-- START OF RECORDS PROVIDED --

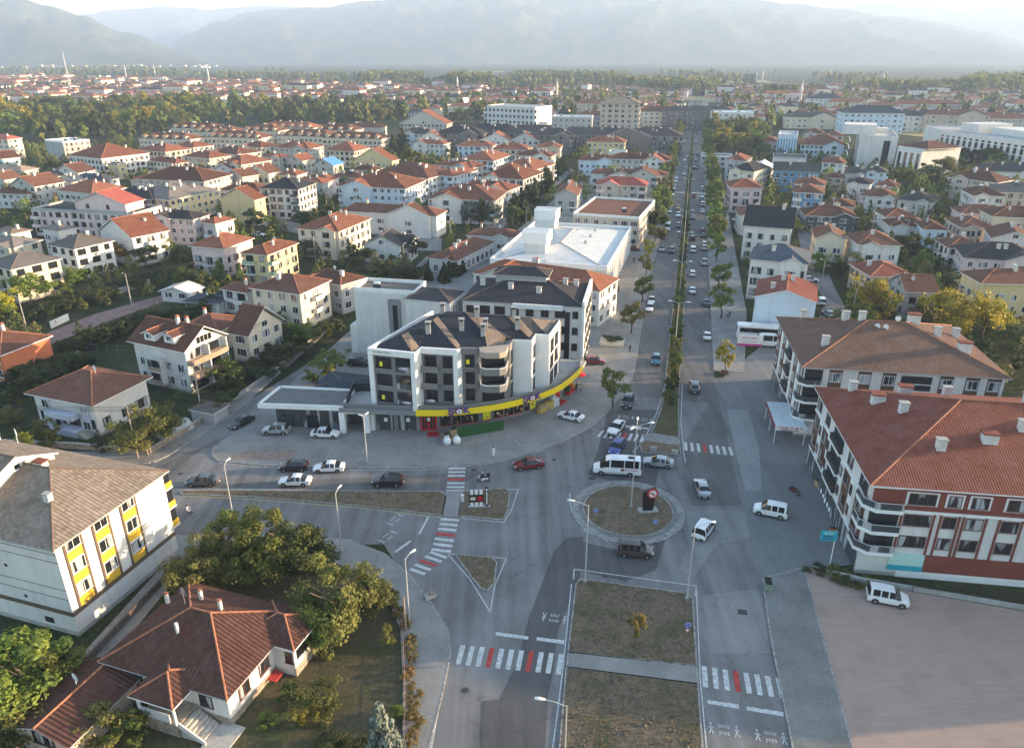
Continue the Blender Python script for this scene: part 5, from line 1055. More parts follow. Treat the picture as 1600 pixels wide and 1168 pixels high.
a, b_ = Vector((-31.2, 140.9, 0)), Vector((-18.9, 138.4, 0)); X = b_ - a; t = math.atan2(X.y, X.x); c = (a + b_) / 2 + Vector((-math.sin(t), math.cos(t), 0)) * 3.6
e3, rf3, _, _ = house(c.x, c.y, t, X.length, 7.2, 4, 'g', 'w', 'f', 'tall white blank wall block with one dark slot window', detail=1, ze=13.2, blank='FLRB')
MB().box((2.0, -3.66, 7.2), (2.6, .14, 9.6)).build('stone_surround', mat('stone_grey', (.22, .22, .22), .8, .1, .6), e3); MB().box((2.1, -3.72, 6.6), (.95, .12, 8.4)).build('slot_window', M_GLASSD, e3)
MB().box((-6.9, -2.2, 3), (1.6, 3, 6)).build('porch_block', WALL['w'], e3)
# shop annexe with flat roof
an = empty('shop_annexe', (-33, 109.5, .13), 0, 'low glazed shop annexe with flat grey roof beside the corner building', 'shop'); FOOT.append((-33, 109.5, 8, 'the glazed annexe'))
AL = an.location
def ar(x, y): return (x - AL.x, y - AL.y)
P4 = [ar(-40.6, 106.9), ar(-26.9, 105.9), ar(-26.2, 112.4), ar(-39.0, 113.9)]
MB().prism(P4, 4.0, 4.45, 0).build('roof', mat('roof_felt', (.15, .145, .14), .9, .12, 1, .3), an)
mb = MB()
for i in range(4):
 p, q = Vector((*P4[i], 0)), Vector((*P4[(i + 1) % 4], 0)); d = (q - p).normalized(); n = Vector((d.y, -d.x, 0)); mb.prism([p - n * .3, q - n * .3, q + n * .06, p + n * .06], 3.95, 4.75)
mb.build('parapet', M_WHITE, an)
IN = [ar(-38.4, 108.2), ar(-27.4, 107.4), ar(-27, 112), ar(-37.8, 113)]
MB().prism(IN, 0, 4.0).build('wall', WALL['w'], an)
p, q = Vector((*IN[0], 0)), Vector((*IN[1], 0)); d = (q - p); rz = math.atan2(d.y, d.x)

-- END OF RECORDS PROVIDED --
-- START OF RECORDS PROVIDED --

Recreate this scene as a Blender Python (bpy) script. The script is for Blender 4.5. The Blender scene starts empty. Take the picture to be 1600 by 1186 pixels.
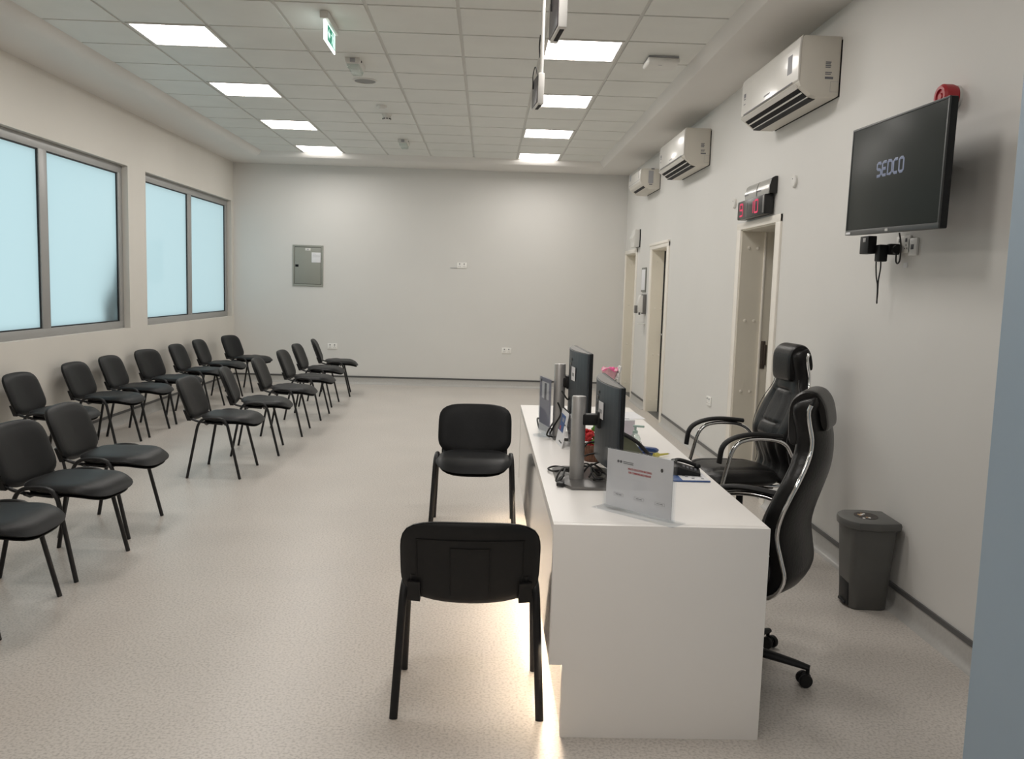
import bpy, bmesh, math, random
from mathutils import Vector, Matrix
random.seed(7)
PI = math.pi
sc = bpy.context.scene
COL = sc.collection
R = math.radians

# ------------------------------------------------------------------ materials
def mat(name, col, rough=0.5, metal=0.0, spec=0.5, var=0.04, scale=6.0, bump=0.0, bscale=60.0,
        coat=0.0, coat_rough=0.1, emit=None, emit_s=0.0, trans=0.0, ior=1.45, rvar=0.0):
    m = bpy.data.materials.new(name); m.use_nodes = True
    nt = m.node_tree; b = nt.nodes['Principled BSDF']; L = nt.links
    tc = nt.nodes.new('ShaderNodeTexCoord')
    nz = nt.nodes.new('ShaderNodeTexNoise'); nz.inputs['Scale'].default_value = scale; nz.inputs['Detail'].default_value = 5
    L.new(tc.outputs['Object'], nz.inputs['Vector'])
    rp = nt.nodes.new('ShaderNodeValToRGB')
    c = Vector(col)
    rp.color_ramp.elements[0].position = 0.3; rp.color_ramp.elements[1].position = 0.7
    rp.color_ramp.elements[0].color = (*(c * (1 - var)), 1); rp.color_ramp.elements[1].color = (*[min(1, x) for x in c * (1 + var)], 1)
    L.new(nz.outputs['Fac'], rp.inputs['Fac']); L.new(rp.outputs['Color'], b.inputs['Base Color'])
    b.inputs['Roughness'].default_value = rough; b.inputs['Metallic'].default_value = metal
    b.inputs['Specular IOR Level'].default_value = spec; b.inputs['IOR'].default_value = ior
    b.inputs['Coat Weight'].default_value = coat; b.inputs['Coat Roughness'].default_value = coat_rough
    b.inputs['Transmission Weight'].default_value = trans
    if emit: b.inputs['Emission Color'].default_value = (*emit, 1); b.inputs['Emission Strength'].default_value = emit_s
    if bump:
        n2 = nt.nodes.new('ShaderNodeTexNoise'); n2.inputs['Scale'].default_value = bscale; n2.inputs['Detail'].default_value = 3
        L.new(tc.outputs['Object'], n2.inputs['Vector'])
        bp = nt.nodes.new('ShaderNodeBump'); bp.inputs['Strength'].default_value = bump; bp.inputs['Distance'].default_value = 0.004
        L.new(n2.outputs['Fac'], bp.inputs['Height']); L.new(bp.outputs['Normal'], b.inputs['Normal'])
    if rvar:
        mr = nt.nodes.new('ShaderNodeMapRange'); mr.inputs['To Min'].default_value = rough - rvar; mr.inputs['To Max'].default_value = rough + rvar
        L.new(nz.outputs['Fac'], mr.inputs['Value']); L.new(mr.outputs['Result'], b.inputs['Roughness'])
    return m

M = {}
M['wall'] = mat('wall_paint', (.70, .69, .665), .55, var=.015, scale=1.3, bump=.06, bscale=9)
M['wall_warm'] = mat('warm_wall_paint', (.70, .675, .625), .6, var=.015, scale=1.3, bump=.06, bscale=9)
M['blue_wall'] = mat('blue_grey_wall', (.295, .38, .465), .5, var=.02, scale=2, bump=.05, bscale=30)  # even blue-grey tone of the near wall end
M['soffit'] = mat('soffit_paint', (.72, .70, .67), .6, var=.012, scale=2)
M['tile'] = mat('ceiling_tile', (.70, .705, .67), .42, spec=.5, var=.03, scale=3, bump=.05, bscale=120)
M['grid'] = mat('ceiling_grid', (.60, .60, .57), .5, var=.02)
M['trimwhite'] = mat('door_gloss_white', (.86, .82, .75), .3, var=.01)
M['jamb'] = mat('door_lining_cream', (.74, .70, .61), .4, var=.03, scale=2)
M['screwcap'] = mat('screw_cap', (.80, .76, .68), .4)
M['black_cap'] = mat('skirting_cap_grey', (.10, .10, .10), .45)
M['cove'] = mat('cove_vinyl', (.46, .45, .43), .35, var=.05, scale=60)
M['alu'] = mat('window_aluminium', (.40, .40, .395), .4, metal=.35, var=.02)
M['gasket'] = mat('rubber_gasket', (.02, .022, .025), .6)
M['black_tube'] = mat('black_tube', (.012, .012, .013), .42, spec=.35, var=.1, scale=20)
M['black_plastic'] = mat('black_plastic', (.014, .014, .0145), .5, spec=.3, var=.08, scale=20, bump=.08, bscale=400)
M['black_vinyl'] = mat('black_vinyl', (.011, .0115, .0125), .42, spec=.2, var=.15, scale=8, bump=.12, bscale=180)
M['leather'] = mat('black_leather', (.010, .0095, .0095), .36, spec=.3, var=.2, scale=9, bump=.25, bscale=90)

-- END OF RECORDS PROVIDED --
-- START OF RECORDS PROVIDED --

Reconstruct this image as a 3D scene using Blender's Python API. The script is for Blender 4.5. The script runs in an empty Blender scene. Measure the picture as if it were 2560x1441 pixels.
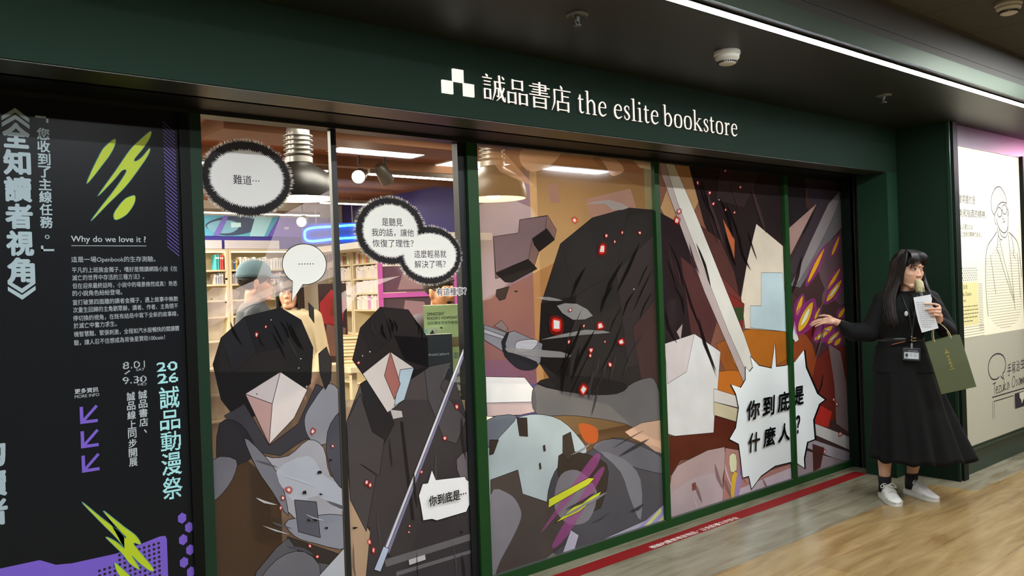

-- END OF RECORDS PROVIDED --

WHAT TO PRODUCE:
Output exactly the lines from the one containing "Recreate this scene" through the one containing "R = math.radians", both included, and nothing else; leave out any pictures.

ANSWER:
Recreate this scene as a Blender Python (bpy) script. The script is for Blender 4.5. The Blender scene starts empty. Take the picture to be 1600 by 1186 pixels.
import bpy, bmesh, math, random
from mathutils import Vector, Matrix
random.seed(7)
PI = math.pi
sc = bpy.context.scene
COL = sc.collection
R = math.radians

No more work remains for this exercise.